Смерть настигла его, когда он, эмигрировавший в Германию, сунул руку в какой-то электроприбор. Где похоронен? Не знаю. Да это и не имеет значения. Имеет значение то, с каким достоинством ответила всяческим “галичам” в стихотворении о легендарном параде русская женщина Татьяна Глушкова!
ПАРАД ПОБЕДЫ
Тот голос хриплый, окрылённый,
И грозный маршал на коне,
И ты, народ непокорённый,
В весеннем сне явились мне.
Июнь был влажным и зелёным,
И в искрах тёплого дождя
Оно казалось измождённым,
Лицо бессменного вождя.
Он не смотрел, как триумфатор.
Он с виду старый был солдат:
Полковник, что теперь за штатом, —
“Слуга царю, отец солдатам”? —
О, нет!.. А всё же некий фатум
Таил его усталый взгляд.
Штандарты, алые знамёна,
Фронтов неодолимый шаг.
О, как он смотрит напряжённо
На эту сталь, на чёрный прах
Чужих полотнищ: древком долу
Как их швыряют от бедра —
Как к богоравному престолу
Иль в пасть священного костра —
К стене Кремля!.. И в этом жесте,
Небрежном, рыцарском, — не месть:
Брезгливость, воля, чувство чести —
Отчизны царственная честь!
А он спокойного вниманья
Исполнен — вместо торжества.
Недвижный в дождевом тумане
И на ликующем экране
Приметный, может быть, едва.
Он не сказал тогда ни слова —
Как и положено тому,
Кто глянет ясно и сурово
С небес в зияющую тьму
Своей, столь одинокой, смерти
Своей, уже чужой, страны...
И он мне чудится, поверьте,
Невозвратившимся с войны.
10 мая 1994
Но об этом сталинском параде один из младших “шестидесятников” Фаликов пишет в книге о Слуцком (из серии “ЖЗЛ”), может быть, ещё изощрённее и подлее, нежели Галич:
“Самое невероятное и самое роковое для поколения Слуцкого — произошло: с фронта на парад. И это был парад Победы. Печатая шаг по брусчатке Красной площади, сапоги победителей ставили точку на прениях вокруг правоты идеологии. Сталин вывернул наизнанку жертвенный подвиг народа, высший смысл жертвы, подменив служением доктрину”.

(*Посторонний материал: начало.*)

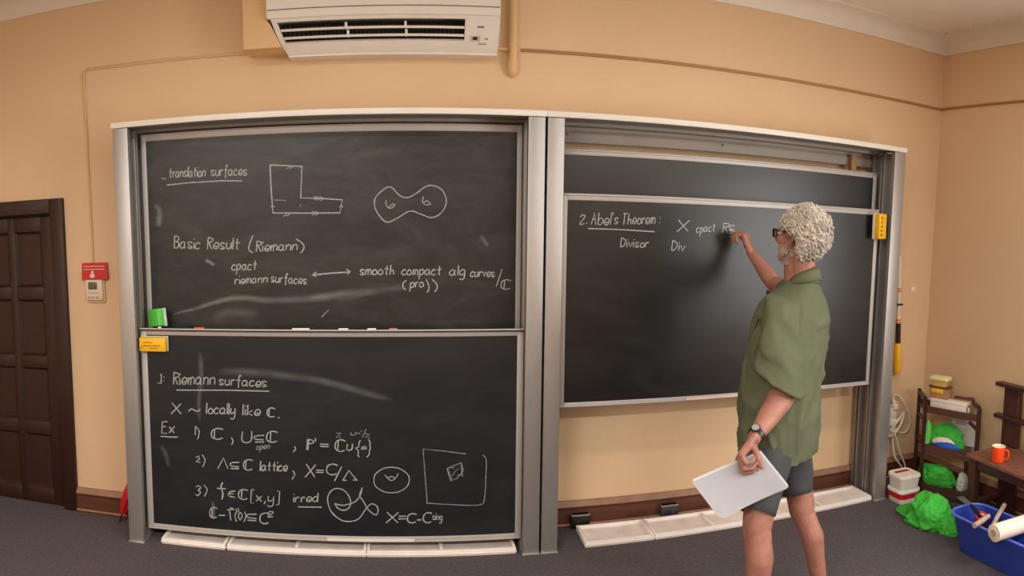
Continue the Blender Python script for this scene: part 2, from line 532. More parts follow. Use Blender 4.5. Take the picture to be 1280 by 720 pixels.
# ------------------------------------------------------------------ chalkboard frames
FY = -0.32                       # front face of both frames
ZT = 2.300
def board_frame(x0, x1, label):
    t = thing('chalkboard_stand', ((x0 + x1) / 2, -0.16, 0), label, 'chalkboard stand')
    PW = 0.086
    for s, px in ((1, x0), (-1, x1)):
        a, b = (px, px + PW) if s > 0 else (px - PW, px)
        # C-shaped upright: face, outer side, inner ribs that leave two tracks for the boards
        outer = (a, a + 0.008) if s > 0 else (b - 0.008, b)
        core = (a + 0.006, a + PW * 0.62) if s > 0 else (b - PW * 0.62, b - 0.006)
        m = MB()
        m.box((a, FY, 0), (b, FY + 0.022, ZT - 0.028), 0.002)
        m.box((outer[0], FY + 0.01, 0), (outer[1], -0.036, ZT - 0.028))
        m.build('post', M['alu'], t)
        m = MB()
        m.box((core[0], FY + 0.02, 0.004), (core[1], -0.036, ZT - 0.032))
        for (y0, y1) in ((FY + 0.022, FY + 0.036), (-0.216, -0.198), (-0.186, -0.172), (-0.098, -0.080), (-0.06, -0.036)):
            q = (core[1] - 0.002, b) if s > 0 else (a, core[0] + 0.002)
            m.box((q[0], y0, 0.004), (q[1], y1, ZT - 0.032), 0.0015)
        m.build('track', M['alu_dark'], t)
        # foot plate
        MB().box((a - 0.004, FY - 0.008, 0), (b + 0.004, -0.036, 0.006), 0.002).build('foot_plate', M['alu'], t)
    # cap with a bright front lip, soffit step and the bar at the back
    MB().box((x0 - 0.006, FY - 0.006, ZT - 0.026), (x1 + 0.006, FY + 0.006, ZT + 0.004), 0.003).box((x0 - 0.006, FY, ZT - 0.004), (x1 + 0.006, -0.0, ZT + 0.004), 0.001).build('cap_rail', M['white_plastic'], t)
    MB().box((x0 + 0.01, FY + 0.006, ZT - 0.020), (x1 - 0.01, -0.036, ZT - 0.006)).box((x0 + 0.05, -0.12, ZT - 0.038), (x1 - 0.05, -0.036, ZT - 0.010), 0.002).box((x0 + 0.05, -0.052, 2.236), (x1 - 0.05, -0.036, ZT - 0.030)).build('soffit', M['alu_matte'], t)
    m = MB().box((x0 + 0.05, -0.062, 2.178), (x1 - 0.05, -0.036, 2.240), 0.003)
    m.build('back_bar', M['alu_matte'], t)
    n = max(2, int((x1 - x0) / 0.7))
    for k in range(n):
        sx = x0 + 0.16 + k * (x1 - x0 - 0.4) / (n - 1)
        MB().lathe([(0.007, 0), (0.007, 0.004), (0.003, 0.006)], 10, Matrix.Translation((sx, -0.062, 2.222)) @ Matrix.Rotation(PI / 2, 4, 'X')).build('screw', M['grey_mark'], t)
    return t
FL = board_frame(-1.494, 0.7155, 'grey aluminium frame holding the two written boards at left')
FR = board_frame(0.7280, 2.966, 'grey aluminium frame behind the man, with bare wall under its boards')

# wooden block on the back bar near the right end
tag(MB().box((2.70, -0.105, 2.142), (2.735, -0.066, 2.245), 0.003).box((2.735, -0.098, 2.15), (2.742, -0.07, 2.24)).build('wooden_block', M['brown_card']), 'small wooden block wedged at the top right corner of the right frame', 'block')

def chalkboard(x0, x1, y, z0, z1, label, slate, tray=None, rails=(0.026, 0.026, 0.026)):
    """A sliding slate board in an aluminium rim; y is its front face."""
    t = thing('chalkboard', ((x0 + x1) / 2, y + 0.02, z0), label, 'chalkboard')
    L, TT, B = rails
    MB().box((x0 + 0.01, y + 0.006, z0 + 0.01), (x1 - 0.01, y + 0.03, z1 - 0.01)).build('slate_panel', slate, t, smooth=False)
    m = MB()
    m.box((x0, y, z0), (x0 + L, y + 0.034, z1), 0.003)
    m.box((x1 - L, y, z0), (x1, y + 0.034, z1), 0.003)
    m.box((x0 + L, y, z1 - TT), (x1 - L, y + 0.034, z1), 0.003)
    m.box((x0 + L, y, z0), (x1 - L, y + 0.034, z0 + B), 0.003)
    # raised bead along top and bottom rims
    m.box((x0 + 0.004, y - 0.006, z1 - 0.012), (x1 - 0.004, y + 0.004, z1 - 0.003), 0.002)
    m.box((x0 + 0.004, y - 0.006, z0 + 0.003), (x1 - 0.004, y + 0.004, z0 + 0.010), 0.002)
    m.build('rim', M['alu_rail'], t)
    if tray:
        MB().box((x0 + 0.004, y - tray, z1 - 0.006), (x1 - 0.004, y + 0.006, z1 + 0.001), 0.001).box((x0 + 0.004, y - tray, z1 - 0.006), (x1 - 0.004, y - tray + 0.004, z1 + 0.007), 0.001).build('chalk_ledge', M['alu_rail'], t)
    return t
B_UL = chalkboard(-1.398, 0.629, -0.150, 1.135, 2.252, 'upper left chalkboard with the L-shape and the two-hole blob drawn on it', M['slate_a'], rails=(0.028, 0.040, 0.026))
B_LL = chalkboard(-1.402, 0.630, -0.260, 0.064, 1.195, 'lower left chalkboard with the numbered list of examples written on it', M['slate_b'], tray=0.022, rails=(0.034, 0.034, 0.030))
B_RF = chalkboard(0.824, 2.822, -0.260, 0.770, 1.902, 'front right chalkboard that the man is writing on', M['slate_c'], rails=(0.026, 0.036, 0.026))
B_RR = chalkboard(0.824, 2.874, -0.150, 1.012, 2.140, 'blank chalkboard behind the one the man writes on, only its top strip showing', M['slate_c'], rails=(0.026, 0.034, 0.026))
# ghost label strip on the lower rims
MB().box((-0.40, -0.2675, 0.070), (0.06, -0.2655, 0.088)).build('label_strip', M['white_plastic'], B_LL, smooth=False)
MB().box((1.55, -0.2675, 0.776), (2.02, -0.2655, 0.790)).build('label_strip', M['pale_red'], B_RF, smooth=False)

# ------------------------------------------------------------------ chalk writing
# each glyph: strokes of hexadecimal x,y pairs; baseline y = 4, x-height 9, ascender d; '-' keeps corners sharp
G = {
 'a': '48 29 07 05 24 46|-49 45 54', 'b': '-0d 04|07 29 48 46 24 05', 'c': '48 29 07 05 24 45', 'd': '48 29 07 05 24 46|-4d 44',
 'e': '06 46 48 29 07 05 24 45', 'f': '4c 3d 2b 24 22|-09 49', 'g': '48 29 07 05 24 46|49 42 20 01', 'h': '-0d 04|07 28 38 44',
 'i': '-09 04|-0b 0c', 'j': '29 22 00|-2b 2c', 'k': '-0d 04|-48 06 44', 'l': '-0d 04', 'm': '-09 04|07 19 28 24|27 39 58 54',
 'n': '-09 04|07 29 48 44', 'o': '29 07 05 24 45 47 29', 'p': '-09 00|07 29 48 46 24 05', 'r': '-09 04|07 29 38', 's': '48 29 08 26 45 24 05',
 't': '2c 25 34|-09 49', 'u': '09 05 24 46|-49 44', 'v': '-09 24 49', 'x': '-09 44|-49 04', 'y': '09 05 25 47|49 42 20 01', 'z': '-09 49 04 44',
 'A': '-04 2d 44|-18 38', 'B': '-0d 04|0d 3d 4b 29 09|09 48 46 34 04', 'C': '4c 2d 0b 06 24 45|-1c 15', 'Q': '4c 2d 0b 06 24 45', 'D': '-0d 04|0d 3c 59 35 04',
 'E': '-4d 0d 04 44|-09 39', 'P': '-0d 04|-1d 14|0d 4c 4a 09', 'R': '-0d 04|0d 4c 4a 09|-19 44', 'T': '-0d 5d|-2d 24', 'U': '0d 06 24 46 4d',
 'X': '-0d 54|-5d 04', 'S': '4c 2d 0b 29 47 25 05', 'L': '-04 2d 44', 'G': '-04 2d 44 04', '1': '-1c 2d 24', '2': '0b 2d 4b 04 44', '3': '0c 2d 4b 29 47 24 05', '0': '2d 09 24 49 2d',
 '(': '2e 09 22', ')': '0e 29 02', '[': '-2e 0e 02 22', ']': '-0e 2e 22 02', '{': '3e 2c 29 08 26 23 31', '}': '0e 2c 29 38 26 23 01',
 '=': '-07 57|-0a 5a', '-': '-08 48', '~': '06 18 36 48', '/': '-02 4f', ',': '-15 02', '.': '-04 14', ':': '-05 06|-09 0a', "'": '-0d 0b',
 '<': '4b 0a 07 46|-04 44', '@': '4b 1a 07 15 44|-08 38', '&': '0a 05 24 45 4a', '8': '06 25 48 66 45 28 06', 'f.': '', ';': '-0c 0d',
}
def glyph_strokes(s):
    """(strokes in font units, total width)"""
    out, x = [], 0.0
    for ch in s:
        if ch == ' ':
            x += 3.2; continue
        wmax = 0
        for st in G[ch].split('|'):
            sharp = st.startswith('-')
            pts = [(int(c[0], 16), int(c[1], 16) - 4) for c in st.lstrip('-').split()]
            wmax = max(wmax, max(p[0] for p in pts))
            out.append((sharp, [(x + p[0], p[1]) for p in pts]))
        x += wmax + 1.7
    return out, max(x - 1.7, 1.0)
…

И это сказано о вожде, который 3 июля 1941-го обратился к народу со словами: “Братья и сёстры! К вам обращаюсь я, друзья мои”, — и, не думая о доктрине, отчеканил: “Наше дело правое, враг будет разбит, победа будет за нами!” О вожде, который 7 ноября 1941 года вспомнил не идеологию, а Дмитрия Донского, Минина и Пожарского, Александра Суворова, Михаила Кутузова. О вожде, который поблагодарил за доверие не идеологов из Института марксизма-ленинизма, а русский народ, поверивший советской власти, возглавляемой Сталиным.